Glass, copper foil, solder, cast aluminium, copper wire armature, animation, 2024
Let the Bee’s Sting Slip (Laisser glisser le dard de l’abeille) continues Adair Mckenzie’s exploration of three-dimensional stained glass and incorporates an aluminum carrot hand-cast during a residency in Banff for her exhibition Private Life, in which she considered the recent accelerated flows between public and private space as experienced through the digital interface. Her sculptural language plays with the tensions within technology, digital interfaces, and desire. In this piece, she uses the glass grid as an extracted digital wireframe and creates a real-world object, existing as both form and lighting effect. By the carrot or by the stick.
Frances Adair Mckenzie is a visual artist and animator based in Tiohtiá:ke/Montréal.

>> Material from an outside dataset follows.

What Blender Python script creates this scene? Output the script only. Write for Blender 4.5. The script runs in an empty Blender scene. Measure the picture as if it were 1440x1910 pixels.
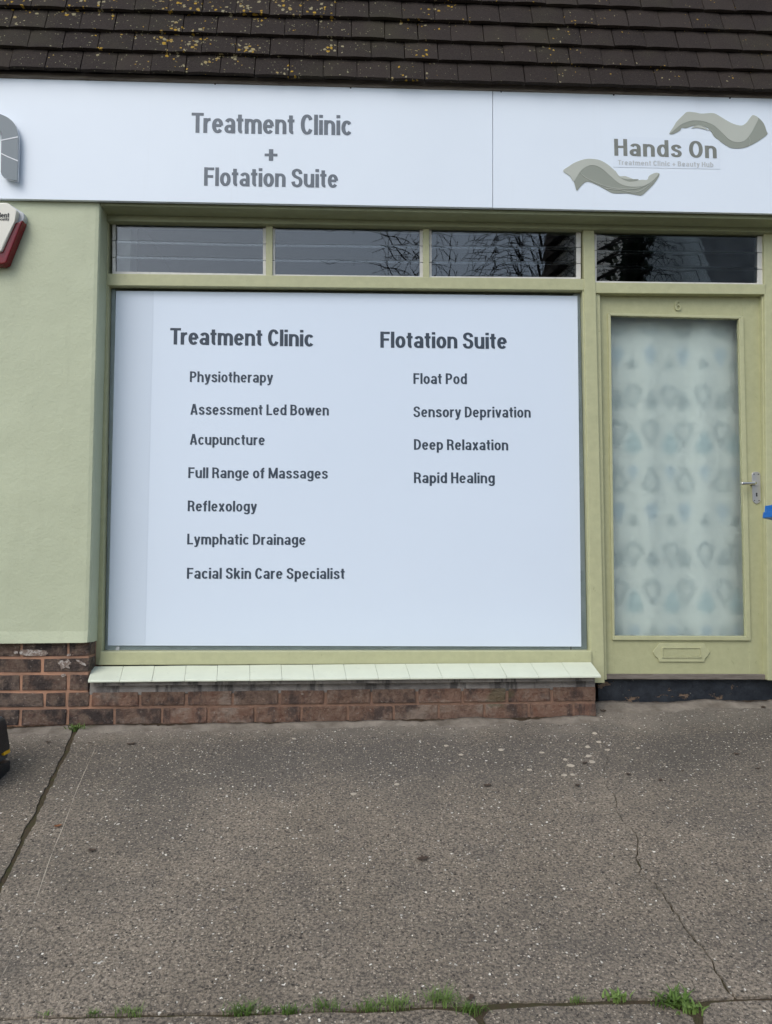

In her work, she negotiates formal and speculative investigations into concepts of materiality, staging, and form, always in deference to process as hands-on manipulation of real materials and objects, through sculpture, installation, and the interfaces of digital technology.
Adair Mckenzie’s video work has been widely exhibited internationally, notably at the Somerset House (London), the MAXXI Museum (Rome), and IT and the TOKAS residency (Tokyo). In Canada, her work has been shown at Towards Gallery (Toronto) and Fonderie Darling, Centre Clark, and the Satosphere (Montréal). Two animations and a stopmotion virtual reality piece have been produced by the National Film Board. Her VR piece was nominated for a Prix Gémeaux in Québec and won a Canadian Screen Award for best immersive fiction. She was longlisted for the Sobey Art Award in 2024.